In light of these changes, scholars have argued, international news today needs to be understood as a chorus of voices – both foreign and local as well as professional and non-professional. Research has shown that these voices within local-foreign news production arise from distinct geo-cultural but comparable socio-economic backgrounds in different parts of the world. International journalistic processes can also be shaped by both local story-telling objectives as well as efforts to conform news narratives to those perceived as preferred by foreign clients and audiences. The growing importance of local-foreign news workers is also understood as giving rise to tensions between international news-staff and local news-staff who work side by side

These tensions have been noted to arise from non-recognition of the journalistic labour provided by the local news-staff by international correspondents of news organisations, differing news values among international and local news-staff as well as differing working and employment conditions of the local news-workers as opposed to their international colleagues and counterparts. Research has shown that the work of local-foreign news-workers is typified by more precarious, and often dangerous, conditions of employment. In the case of the news-fixers, researchers are striving to better understand the nature of news-work performed by them because we are yet to understand the emotional and cultural aspects of the journalistic labour they perform. 

Furthermore, the long-criticized hegemonic practices within international news production which prioritise Western perspectives and norms are giving rise to frictions within international media organisations as local news-staff struggle to come to terms with them. The prospect of the stereotypes and biases in news produced from Western perspectives being challenged from within the processes of international news production by the local news-staff has been shown to be real, but dependent on the established hierarchies of editorial power within international news production processes changing from its current configurations. The shift to reliance on local fixers and journalists within international news production continues unabated today as does the reliance on locally-based non-professional sources. This special issue is inspired by the need for geographically broad, theoretically deep, methodologically sound, and culturally sensitive understandings of these under-investigated processes of change.

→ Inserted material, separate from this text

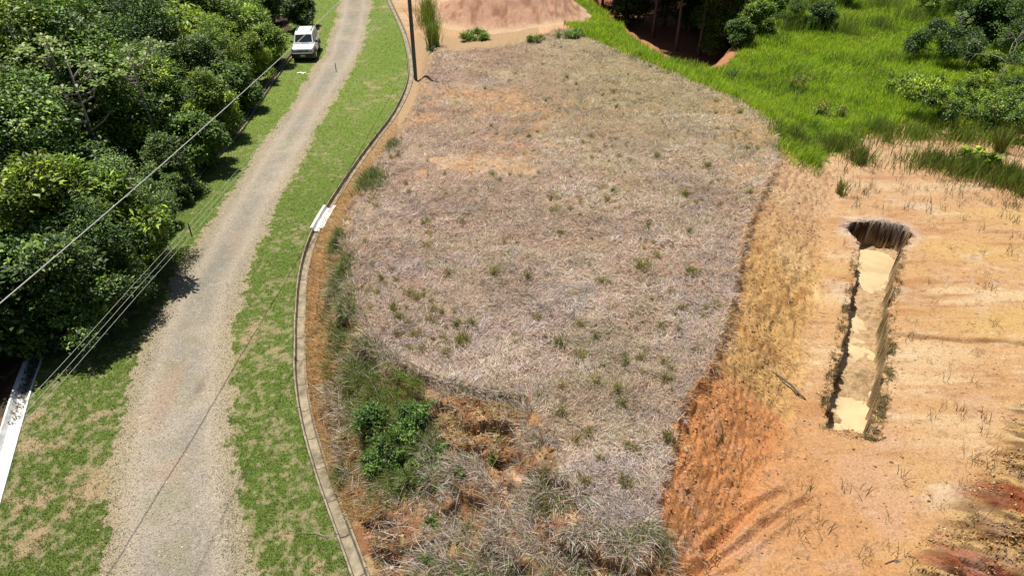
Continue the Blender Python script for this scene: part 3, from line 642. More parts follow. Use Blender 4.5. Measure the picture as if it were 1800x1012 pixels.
profL = [(-0.27, -0.30), (-0.27, 0.03), (-0.22, 0.03), (-0.15, -0.13), (0, -0.16), (0.15, -0.13), (0.22, 0.03), (0.27, 0.03), (0.27, -0.30)]
dr = empty('drainage_channel', (*P(527, 600)[:2], 0)); tag(dr, 'long curved jointed concrete drain between the right verge and the plot', 'drain')
def arc_at(line, px, py):
    p = P(px, py); return float(pdist(np.array([p[0]]), np.array([p[1]]), line)[2][0])
aw0, aw1 = arc_at(right_drain, 578, 362), arc_at(right_drain, 557, 402)
inv = Matrix.Translation(dr.location).inverted()
parts = [channel('channel', right_drain, profR, 1.15, 0.02, M_conc, dr, 0, aw0 - 0.01), channel('channel', right_drain, profR, 1.15, 0.02, M_conc, dr, aw1 + 0.01)]
profW = [(-0.27, -0.30), (-0.27, 0.05), (-0.16, 0.05), (-0.12, -0.09), (0, -0.11), (0.12, -0.09), (0.16, 0.05), (0.29, 0.05), (0.29, -0.30)]
wsec = channel('plastered_section', right_drain, profW, 5, 0.0, M_white, dr, aw0, aw1); wsec['label'] = 'fresh white plastered section'
for o in parts + [wsec]: o.matrix_parent_inverse = inv
dl = empty('drainage_channel', (*P(60, 640)[:2], 0)); tag(dl, 'whitewashed concrete drain coming out of the tree shade at the lower left', 'drain')
inv2 = Matrix.Translation(dl.location).inverted()
al = arc_at(left_drain, 300, 355)
for o in [channel('channel', left_drain, profL, 6, 0.01, M_white, dl, al)]: o.matrix_parent_inverse = inv2
dl2 = empty('drainage_channel', (*P(455, 175)[:2], 0)); tag(dl2, 'narrow earthy concrete drain along the wood edge leading up behind the car', 'drain')
o = channel('channel', left_drain, [(u * 0.9, h) for u, h in profR], 1.15, 0.02, M_conc, dl2, 0, al - 0.02); o.matrix_parent_inverse = Matrix.Translation(dl2.location).inverted()

# ------------------------------------------------------------------ trees
def foliage(name, blobs, ntwig, nleaf, ll, lw, pal, pw, seed, up=0.35, spread=0.28, inner=0.62):
    r = np.random.default_rng(seed); B = np.array(blobs, float)          # x y z r(adius) flattening
    p = B[:, 3] ** 2; bi = r.choice(len(B), ntwig, p=p / p.sum())
    dv = r.normal(0, 1, (ntwig, 3)); dv[:, 2] = dv[:, 2] + 0.25; dv /= np.linalg.norm(dv, axis=1, keepdims=True)
    rad = B[bi, 3] * r.uniform(inner, 1.08, ntwig) ** 0.7
    tw = B[bi, :3] + dv * rad[:, None] * np.stack([np.ones(ntwig), np.ones(ntwig), B[bi, 4]], -1)
    N = ntwig * nleaf; ti = np.repeat(np.arange(ntwig), nleaf)
    c = (pick(r, ntwig, pal, pw, 0.22) * r.uniform(0.7, 1.4, (len(B), 1))[bi])[ti] * (1 + r.normal(0, 0.15, (N, 1)))
    off = r.normal(0, spread, (N, 3)) * (0.6, 0.6, 0.45)
    a = r.uniform(0, 6.28, N); el = r.normal(0.05, 0.45, N)
    ax = np.stack([np.cos(a) * np.cos(el), np.sin(a) * np.cos(el), np.sin(el)], -1) + dv[ti] * 0.5
    ax /= np.linalg.norm(ax, axis=1, keepdims=True)
    upv = np.stack([r.normal(0, up, N), r.normal(0, up, N), np.ones(N)], -1) + dv[ti] * 0.6
    sd = np.cross(ax, upv); sd /= np.linalg.norm(sd, axis=1, keepdims=True) + 1e-9
    nn = np.cross(sd, ax)
    l_ = ll * r.uniform(0.65, 1.3, N)[:, None]; w_ = lw * r.uniform(0.7, 1.25, N)[:, None] * 0.5
    b0 = tw[ti] + off
    V = np.stack([b0, b0 + ax * l_ * 0.45 + sd * w_ + nn * w_ * 0.3, b0 + ax * l_ - nn * l_ * 0.12, b0 + ax * l_ * 0.45 - sd * w_ + nn * w_ * 0.3], 1)
    return np_mesh(name, V.reshape(-1, 3), np.arange(4 * N), np.full(N, 4), np.repeat(np.clip(c, 0.004, 0.8), 4, 0), M_leaf)
def limbs(name, segs, mat, ns=7):
    """tapered tubes: each seg a list of (x,y,z,r)"""
    V = []; Fc = []
    for sg in segs:
        sg = np.array(sg, float); base = len(V)
        for i, (x_, y_, z_, r_) in enumerate(sg):
            d_ = Vector(sg[min(i + 1, len(sg) - 1), :3] - sg[max(i - 1, 0), :3]).normalized()
            a_ = d_.orthogonal().normalized() if i == 0 else (a_ - d_ * a_.dot(d_)).normalized()
            b_ = d_.cross(a_)
            for k_ in range(ns):
                t = 2 * math.pi * k_ / ns; q = Vector((x_, y_, z_)) + (a_ * math.cos(t) + b_ * math.sin(t)) * r_
                V.append(tuple(q))
        m_ = len(sg)
        for i in range(m_ - 1):
            for k_ in range(ns): Fc.append((base + i * ns + k_, base + i * ns + (k_ + 1) % ns, base + (i + 1) * ns + (k_ + 1) % ns, base + (i + 1) * ns + k_))
        Fc.append(tuple(base + k_ for k_ in reversed(range(ns)))); Fc.append(tuple(base + (m_ - 1) * ns + k_ for k_ in range(ns)))
    me = bpy.data.meshes.new(name); me.from_pydata(V, [], Fc); me.materials.append(mat)
    for p_ in me.polygons: p_.use_smooth = True
    return me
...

We invite contributions addressing any of the following questions:

  1. Is local-foreign news production ‘new’ or just more visible than before? What are the historical trajectories of and factors behind the recent growth in local-foreign collaboration within international news-gathering? 
  2. Are locally-based activists and NGO workers who collaborate in or provide a parallel production of international news, part of local-foreign news production? Should they be included within future research on local-foreign news production? What other type of news-related work can form part of local-foreign news production? 
  3. Are local news-staff safer or in more danger because they are local? In what ways do the threats and dangers faced by local news-staff differ from their international colleagues? 
  4. Are the precarious employment situations of the local news-staff changing as this type of news-work becomes more entrenched within international news production? What are the measures being taken by the news industry and the news-workers themselves, against their precarious labour? 
  5. Is the increasing importance of local-foreign news-workers within international newsgathering giving rise to tensions and conflicts within newsroom and news production structures of international media organisations? Do these tensions and conflicts reflect a battle within the traditional gatekeeping processes on which international news organisations relied? 
  6. In what ways do the local employees of international news organisations facilitate understanding of local events and actors across cultural, ideological, and linguistic boundaries for international journalists, as well as for international audiences through their journalistic labour? How are their local knowledge, contextual understanding, cultural sensitivities and political affinities – their ‘cultural capital’ – negotiated with their professional affiliations and knowledge, by them and their employers? 
  7. Have local news professionals – and locally-based activists and NGO workers – now come to wield editorial power in the telling of global news stories by playing gatekeeping roles within global news production? Are there other, less understood ways that they are able to influence the production of global news stories and images? 
  8. How do local news professionals perceive their professional role as journalists and conduct their journalistic work for distant audiences? Do their perceptions and practices differ from their international colleagues? In what ways? What are the implications of any potential differences in professional role perceptions of local-foreign news staff?

Articles should be between 6000 and 9000 words in length.

Please send a 300 word abstract to the guest editors c.paterson@leeds.ac.uk and smitra@upeace.org  by 21st September, 2018.

We will notify authors if their abstract has been accepted by 12th October, 2018, and full papers should be submitted for peer review by 14 January, 2019.  An invitation to submit does not guarantee inclusion in the special issue. We hope for publication in mid-2019.